International Papers

A Model Judgment

Supermodel Naomi Campbell won a pyrrhic victory earlier this week when a British high-court judge found that the tabloid Daily Mirror had breached her right to privacy when it published details of her treatment for drug addiction, but he also declared that Campbell lacked “frankness and veracity,” that she was “manipulative,” and that she had lied under oath during the trial. As far as the British media were concerned, the narrow basis for the decision and the modest damages awarded to Campbell ($3,500 for the breach of confidence and another $1,500 in aggravated damages for a separate Mirror article that compared her to a “chocolate soldier”) represented a victory for press freedom. The judge also ordered the newspaper to pay $214,000 of Campbell’s legal costs, but the Mirror crowed, “the shortfall in her legal bill will grossly exceed the damages.”

The day after the decision, the Mirror dedicated its front page to a picture of Campbell with the headline “JUDGE GIVES LYING DRUG ABUSER £3,500 (But, shh .. don’t tell anyone. You know how Naomi likes to keep these things private.)” The paper’s editorial, headlined “What a Way To Reward This Lying Drug Abuser,” took consolation in the judge’s declaration that the Mirror was right to reveal that Campbell was being treated for addiction, in order to counter her repeated public assertions that she had never used drugs, even though he found that the paper had erred by specifying that she was attending NA, information it obtained covertly. “Unaccountably, the judge went on to decide that we had crossed a line so fine that you need a judicial microscope to see it.” The editorial concluded, “The only real victor was the legal profession. Lawyers stand to make countless millions in fees from rich people rushing to the courts over newspaper articles.”

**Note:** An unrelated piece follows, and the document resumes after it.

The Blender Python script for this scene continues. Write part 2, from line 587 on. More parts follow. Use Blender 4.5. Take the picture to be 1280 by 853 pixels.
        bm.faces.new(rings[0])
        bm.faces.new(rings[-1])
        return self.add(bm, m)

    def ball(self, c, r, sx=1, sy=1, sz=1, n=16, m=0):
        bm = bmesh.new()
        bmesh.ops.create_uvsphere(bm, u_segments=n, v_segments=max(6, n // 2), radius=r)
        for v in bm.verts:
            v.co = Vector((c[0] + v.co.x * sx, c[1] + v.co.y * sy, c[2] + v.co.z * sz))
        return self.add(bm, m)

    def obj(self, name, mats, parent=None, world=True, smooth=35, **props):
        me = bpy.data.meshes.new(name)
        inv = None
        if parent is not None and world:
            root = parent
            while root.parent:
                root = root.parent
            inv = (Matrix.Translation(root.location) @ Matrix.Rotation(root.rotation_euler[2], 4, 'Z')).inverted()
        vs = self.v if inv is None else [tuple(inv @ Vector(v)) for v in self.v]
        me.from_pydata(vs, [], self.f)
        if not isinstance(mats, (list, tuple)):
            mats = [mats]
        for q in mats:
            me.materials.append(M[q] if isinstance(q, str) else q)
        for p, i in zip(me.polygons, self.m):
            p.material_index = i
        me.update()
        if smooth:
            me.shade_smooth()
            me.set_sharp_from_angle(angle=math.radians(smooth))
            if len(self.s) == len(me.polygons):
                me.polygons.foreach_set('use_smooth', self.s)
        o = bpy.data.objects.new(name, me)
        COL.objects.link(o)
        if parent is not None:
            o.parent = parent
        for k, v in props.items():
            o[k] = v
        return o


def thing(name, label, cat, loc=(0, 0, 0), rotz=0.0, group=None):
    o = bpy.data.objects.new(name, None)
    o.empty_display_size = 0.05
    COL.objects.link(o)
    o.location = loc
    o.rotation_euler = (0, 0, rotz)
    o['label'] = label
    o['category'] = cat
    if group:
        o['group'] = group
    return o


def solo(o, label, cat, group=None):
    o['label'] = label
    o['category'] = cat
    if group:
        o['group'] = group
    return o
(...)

A decade ago, the British press agreed to self-regulation via the Press Complaints Commission rather than submitting to privacy legislation, but a number of recent cases are testing the degree to which two competing clauses of the European Convention on Human Rights establish a right to privacy. Article 8 guarantees the right to a private life, while Article 10 pledges freedom of expression, and judges are deciding how media-friendly the balance between the two will be. The Guardian declared that the “flood of initial right to privacy cases may slow to a trickle as celebrities realise they are unlikely to be awarded telephone number damages for perceived breaches of privacy. That puts the spotlight back on the press complaints commission, under fire in some sections of the press for an alleged failure to take a tough enough line on tabloid excess.” The Independent, one of the PCC’s most vocal detractors, observed:

The lack of real punitive teeth, the cosy and distinctly untransparent system of “mediation” between newspapers and complainants—particularly rich, famous and titled complainants—and the surreal presence of editors on the Press Complaints Commission (the presence, in other words, of the regulated among the regulators), are hardly calculated to instill confidence outside the media village.

The most rousing declarations of support for the Mirror came from its fiercest competitors, Britain’s other tabloids. Arch-rival the Sun said Campbell, “a liar, a loser and coward,” was the loser. It concluded, “Celebrities have too much power, not too little. They are often weak, useless, arrogant bullies whom the press has a duty to expose. If the legal establishment wishes to gather its tanks on Fleet Street’s lawn we will fire back. Even if it means standing shoulder to shoulder with our most bitter rival.”